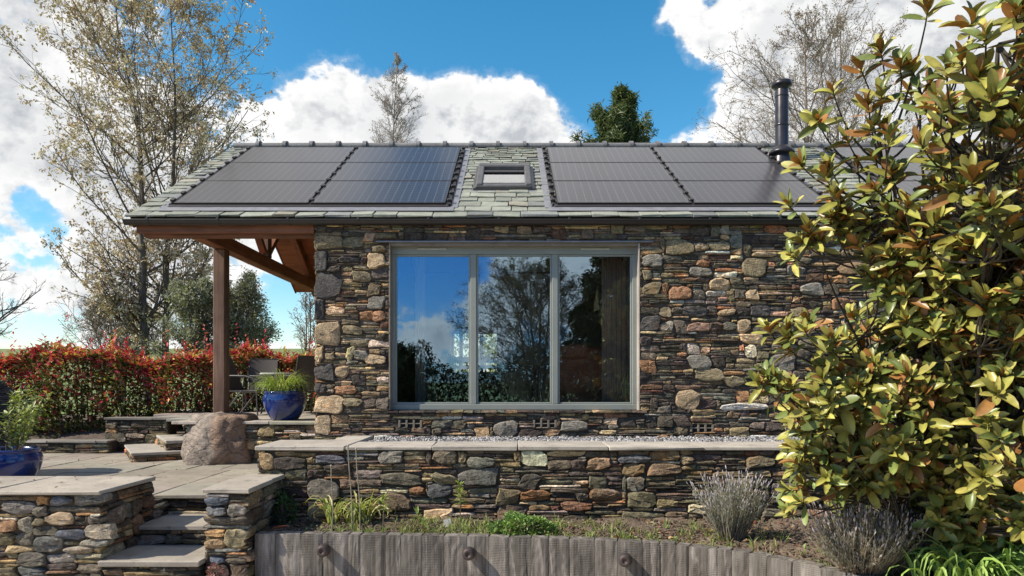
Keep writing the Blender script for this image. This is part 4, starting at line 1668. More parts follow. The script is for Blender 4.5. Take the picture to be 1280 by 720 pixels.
# leaf litter and chips
mb = MB()
LV, LQ = leaf_template(2, .5, .25, .2)
N = 420
xx = np.where(rs.random(N) < .6, rs.uniform(1.2, 3.2, N), rs.uniform(-2.2, 1.5, N))
fyy = np.interp(xx, curve[:, 0], curve[:, 1]) + .12
yy = fyy + (WYF - .08 - fyy) * rs.random(N)
d = unit_dirs(N, rs) * np.array([1, 1, .25])
cols = np.array([(.20, .11, .05), (.28, .17, .09), (.12, .07, .04), (.35, .27, .18), (.22, .07, .03)])[rs.integers(0, 5, N)] * rs.uniform(.6, 1.3, (N, 1))
sc = rs.uniform(.03, .075, N)
zl = np.full(N, -1.355)
pk = np.arange(N) < 70
xx = np.where(pk, rs.uniform(-6.6, -2.7, N), xx)
yy = np.where(pk, rs.uniform(6.95, 10.2, N), yy)
pk2 = np.arange(N) < 16
yy = np.where(pk2, rs.uniform(5.85, 6.5, N), yy)
xx = np.where(pk2, rs.uniform(-5.4, -3.6, N), xx)
zl = np.where(pk, PZ + .012, zl)
zl = np.where(pk2, QZ + .012, zl)
sc = np.where(pk, sc * .6, sc)
mb.scatter(LV, LQ, np.c_[xx, yy, zl], rot_from_axes(d, rs, rs.uniform(-.5, .5, N)), sc, cols)
o = mb.build('leaf_litter', m_leaf('dry_leaf', .7, .1), None)
struct(o, 'stuff')
# =================================================================== objects on the terrace and patio
rs = np.random.default_rng(31)
M_BLUE, _nt, _b = newmat('blue_glaze')
_co = _nt.coords()
_c = _nt.mix(_nt.remap(_nt.noise(_co, 5, 5, .6), .35, .7, 0, 1), (.006, .016, .085), (.010, .038, .20))
_nt.set(_b, 'Base Color', _c)
_b.inputs['Roughness'].default_value = .18
_b.inputs['Coat Weight'].default_value = .6
_b.inputs['Coat Roughness'].default_value = .06
_nt.set(_b, 'Normal', _nt.bump(_nt.noise(_co, 9, 4), .12, .02))
M_GRASS = m_leaf('blade_green', .5, .3, .3, .2)
M_LEAF = m_leaf('soft_leaf', .5, .28, .35, .25)
M_GLOSS = m_leaf('glossy_leaf', .28, .16, .5, .22)
M_TWIG = m_bark('twig_bark', (.17, .13, .10))
M_BARK = m_bark('tree_bark', (.15, .125, .095))


def ribbons(mb, pts, wid, col, flatn=None):
    """pts (N,k,3), wid (N,k) -> flat blades, slightly folded"""
    N, k, _ = pts.shape
    T = norm(np.gradient(pts, axis=1))
    side = norm(np.cross(T, np.array([0, 0, 1.]) + np.random.default_rng(1).normal(0, .3, (N, 1, 3))))
    nr = np.cross(side, T)
    V = np.stack([pts - side * wid[..., None] / 2 + nr * wid[..., None] * .15, pts, pts + side * wid[..., None] / 2 + nr * wid[..., None] * .15], 2)
    b = (np.arange(N)[:, None] * k + np.arange(k - 1)[None]) * 3
    Q = np.concatenate([np.stack([b + i, b + i + 1, b + i + 4, b + i + 3], -1).reshape(-1, 4) for i in (0, 1)])
    c = np.repeat(np.asarray(col), k * 3, axis=0)
    mb.add(V.reshape(-1, 3), Q, None, c)


def blades(mb, c, N, rs, r0, L, wid, cols, k=7, lean=(.1, .8), droop=.5, width_prof=None):
    a = rs.uniform(0, 2 * np.pi, N)
    rr = r0 * np.sqrt(rs.random(N))
    base = np.c_[c[0] + rr * np.cos(a), c[1] + rr * np.sin(a), np.full(N, c[2])]
    le = rs.uniform(*lean, N)
    az = a + rs.normal(0, .5, N)
    ln = L * rs.uniform(.6, 1.15, N)
    th0 = le * .5
    pts = np.zeros((N, k, 3))
    pts[:, 0] = base
    th = th0.copy()
    for i in range(1, k):
        d = np.c_[np.sin(th) * np.cos(az), np.sin(th) * np.sin(az), np.cos(th)]
        pts[:, i] = pts[:, i - 1] + d * (ln / (k - 1))[:, None]
        th = th + (le + droop * rs.uniform(.3, 1.3, N)) * (i / k) * .9
    t = np.linspace(0, 1, k)
    prof = width_prof if width_prof is not None else np.clip(1.05 - t ** 2.2, .03, 1)
    w = wid * rs.uniform(.7, 1.2, (N, 1)) * prof[None]
    cc = np.array(cols)[rs.integers(0, len(cols), N)] * rs.uniform(.75, 1.25, (N, 1))
    ribbons(mb, pts, w, cc)


def pot(label, c, r, h, n=40):
    t = thing('plant_pot', label, 'pot', c)
    mb = MB()
    prof = [(.001, 0), (r * .55, 0), (r * .62, h * .03), (r * .80, h * .22), (r * .93, h * .42), (r * 1.0, h * .62), (r * 1.01, h * .74), (r * .97, h * .86), (r * .93, h * .92), (r * .955, h * .945), (r * .965, h * .975),
            (r * .94, h), (r * .87, h), (r * .86, h * .9), (r * .85, h * .85)]
    mb.lathe(prof, c, n)
    mb.build('bowl', M_BLUE, t, True)
    mb = MB()
    mb.lathe([(r * .88, h * .86), (.001, h * .89)], c, n)
    mb.build('soil', M_SOIL, t, True)
    return t


pc = (-3.26, 9.80, TZ)
pot('glazed blue bowl pot on the terrace edge beside the house corner', pc, .30, .415)
mb = MB()
gtop = (pc[0] - .04, pc[1], TZ + .35)
blades(mb, gtop, 520, rs, .17, .46, .010, [(.33, .46, .09), (.40, .48, .12), (.22, .33, .06), (.44, .42, .17)], lean=(.15, 1.15), droop=.5)
tag(mb.build('ornamental_grass', M_GRASS), 'fresh green tufted grass growing in the blue bowl on the terrace', 'plant')
mb = MB()
N = 260
p = np.c_[rs.normal(0, .045, N) + pc[0] + .19, rs.normal(0, .06, N) + pc[1] - .03, TZ + .40 + rs.uniform(0, .12, N)]
LV, LQ = leaf_template(2, .5, .2, .2)
mb.scatter(LV, LQ, p, rot_from_axes(norm(unit_dirs(N, rs) + [0, 0, .5]), rs, rs.normal(0, .5, N)), rs.uniform(.03, .06, N), np.array([(.20, .19, .16), (.15, .16, .10), (.22, .17, .15)])[rs.integers(0, 3, N)])
mb.lathe([(.001, TZ + .36), (.09, TZ + .37), (.13, TZ + .42), (.10, TZ + .45), (.001, TZ + .46)], (pc[0] + .18, pc[1] - .03, 0), 14, (.12, .12, .08))
tag(mb.build('succulent', M_LEAF), 'dusty grey green rosette plant at the right rim of the terrace bowl', 'plant')

pc2 = (-5.46, 7.35, PZ)
pot('wide glazed blue pot on the patio at the left edge, behind the flag topped wall', pc2, .34, .41)
t = thing('potted_shrub', 'upright leafy green shrub growing from the wide blue pot at the left edge', 'shrub', (pc2[0], pc2[1], PZ + .35))
N = 26
a = rs.uniform(0, 6.28, N)
st = np.c_[pc2[0] + .12 * np.cos(a), pc2[1] + .12 * np.sin(a), np.full(N, PZ + .34)]
d = np.c_[np.cos(a) * .30, np.sin(a) * .30, np.ones(N)]
pth = make_paths(st, d, rs.uniform(.45, .80, N), 7, rs, .09, .1)
mb = MB()
mb.tubes(pth, np.repeat(np.linspace(.006, .002, 7)[None], N, 0), 4, (.12, .10, .05))
mb.build('stems', M_TWIG, t)
tt = rs.uniform(.2, 1, (N, 34))
pp, tg = interp_paths(pth, tt)
pp, tg = pp.reshape(-1, 3), tg.reshape(-1, 3)
d = norm(tg * .6 + unit_dirs(len(pp), rs) * .8)
LV, LQ = leaf_template(3, .34, .15, .2)
mb = MB()
mb.scatter(LV, LQ, pp, rot_from_axes(d, rs, rs.normal(0, .4, len(pp))), rs.uniform(.05, .095, len(pp)), np.array([(.26, .32, .08), (.38, .41, .15), (.48, .50, .24), (.14, .20, .05)])[rs.integers(0, 4, len(pp))])
mb.build('foliage', M_LEAF, t)

# stacked slate urn at the left edge
t = thing('slate_urn', 'tall dark urn of stacked ribbed slate, cut by the left edge of the photo', 'urn', (-6.44, 8.1, PZ))
mb = MB()
H = 1.14
nl = 46
for i in range(nl):
    z0 = PZ + H * i / nl
    z1 = PZ + H * (i + .93) / nl
    u = (i + .5) / nl
    r = .28 + .26 * math.sin(math.pi * min(1, .12 + .80 * u)) ** .8 - (.03 if u > .93 else 0)
    r += rs.normal(0, .004)
    g = rs.uniform(.6, 1.3)
    mb.lathe([(r - .06, z0), (r - .004, z0), (r, z0 + .003), (r + rs.normal(0, .002), z1 - .003), (r - .004, z1), (r - .06, z1)], (-6.44, 8.1, 0), 40, np.array((.085, .08, .085)) * g)
mb.lathe([(.30, PZ), (.30, PZ + H)], (-6.44, 8.1, 0), 24, (.02, .02, .02))
mb.build('slate_courses', M_STONE_H, t)

# terrace chairs and table
M_CHF = m_simple('chair_frame_metal', (.10, .09, .085), .4, metal=.5, var=.1)
M_SLING = m_simple('chair_mesh_fabric', (.075, .065, .06), .8, var=.15, scale=60)


def make_patio_chair():
    t = thing('patio_chair', '', 'chair')
    # faces +Y
    G = np.array([[(x, y, .40 - .03 * (1 - (y / .24) ** 2) * (1 - (x / .25) ** 2)) for x in np.linspace(-.24, .24, 7)] for y in np.linspace(-.22, .25, 8)])
    mb = MB()
    mb.grid(G)
    mb.grid(G + [0, 0, -.012], flip=True)
    mb.build('seat', M_SLING, t, True)
    mb = MB()
    G = np.array([[(x, -.22 - .22 * v + .03 * (x / .24) ** 2, .40 + .55 * v) for x in np.linspace(-.235, .235, 7)] for v in np.linspace(0, 1, 7)])
    mb.grid(G)
    mb.grid(G + [0, -.014, 0], flip=True)
    mb.build('backrest', M_SLING, t, True)
    mb = MB()
    for sx in (-1, 1):
        x = sx * .25
        mb.tubes(np.array([(x, .26, .40), (x, -.21, .395), (x, -.24, .43), (x, -.45, .96)]), np.full(4, .013), 6)
    mb.tubes(np.array([(-.25, -.45, .96), (.25, -.45, .96)]), np.full(2, .013), 6)
    mb.tubes(np.array([(-.25, .26, .40), (.25, .26, .40)]), np.full(2, .013), 6)
    mb.build('frame', M_CHF, t, True)
    for sx in (-1, 1):
        x = sx * .285
        mb = MB()
        mb.tubes(np.array([(x, -.33, .62), (x, -.15, .645), (x, .08, .64), (x, .20, .61), (x, .255, .54), (x, .27, .42)]), np.array([.012, .014, .015, .015, .014, .012]), 7)
        mb.build('armrest', M_CHF, t, True)
        mb = MB()
        mb.tubes(np.array([(x, .27, .42), (x, .29, .0)]), np.array([.013, .013]), 6, cap=True)
        mb.build('leg', M_CHF, t, True)
        mb = MB()
        mb.tubes(np.array([(x, .02, .40), (x, -.14, .2), (x, -.30, .0)]), np.array([.013, .013, .013]), 6, cap=True)
        mb.build('leg', M_CHF, t, True)
    return t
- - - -
**Objective:** Give again, word for word, every line from the top of the data above to the line holding "M_BARK = m_bark('tree_bark', (.15, .125, .095))", inclusive, with the pictures left out.

**Response below:**
Keep writing the Blender script for this image. This is part 4, starting at line 1668. More parts follow. The script is for Blender 4.5. Take the picture to be 1280 by 720 pixels.
# leaf litter and chips
mb = MB()
LV, LQ = leaf_template(2, .5, .25, .2)
N = 420
xx = np.where(rs.random(N) < .6, rs.uniform(1.2, 3.2, N), rs.uniform(-2.2, 1.5, N))
fyy = np.interp(xx, curve[:, 0], curve[:, 1]) + .12
yy = fyy + (WYF - .08 - fyy) * rs.random(N)
d = unit_dirs(N, rs) * np.array([1, 1, .25])
cols = np.array([(.20, .11, .05), (.28, .17, .09), (.12, .07, .04), (.35, .27, .18), (.22, .07, .03)])[rs.integers(0, 5, N)] * rs.uniform(.6, 1.3, (N, 1))
sc = rs.uniform(.03, .075, N)
zl = np.full(N, -1.355)
pk = np.arange(N) < 70
xx = np.where(pk, rs.uniform(-6.6, -2.7, N), xx)
yy = np.where(pk, rs.uniform(6.95, 10.2, N), yy)
pk2 = np.arange(N) < 16
yy = np.where(pk2, rs.uniform(5.85, 6.5, N), yy)
xx = np.where(pk2, rs.uniform(-5.4, -3.6, N), xx)
zl = np.where(pk, PZ + .012, zl)
zl = np.where(pk2, QZ + .012, zl)
sc = np.where(pk, sc * .6, sc)
mb.scatter(LV, LQ, np.c_[xx, yy, zl], rot_from_axes(d, rs, rs.uniform(-.5, .5, N)), sc, cols)
o = mb.build('leaf_litter', m_leaf('dry_leaf', .7, .1), None)
struct(o, 'stuff')
# =================================================================== objects on the terrace and patio
rs = np.random.default_rng(31)
M_BLUE, _nt, _b = newmat('blue_glaze')
_co = _nt.coords()
_c = _nt.mix(_nt.remap(_nt.noise(_co, 5, 5, .6), .35, .7, 0, 1), (.006, .016, .085), (.010, .038, .20))
_nt.set(_b, 'Base Color', _c)
_b.inputs['Roughness'].default_value = .18
_b.inputs['Coat Weight'].default_value = .6
_b.inputs['Coat Roughness'].default_value = .06
_nt.set(_b, 'Normal', _nt.bump(_nt.noise(_co, 9, 4), .12, .02))
M_GRASS = m_leaf('blade_green', .5, .3, .3, .2)
M_LEAF = m_leaf('soft_leaf', .5, .28, .35, .25)
M_GLOSS = m_leaf('glossy_leaf', .28, .16, .5, .22)
M_TWIG = m_bark('twig_bark', (.17, .13, .10))
M_BARK = m_bark('tree_bark', (.15, .125, .095))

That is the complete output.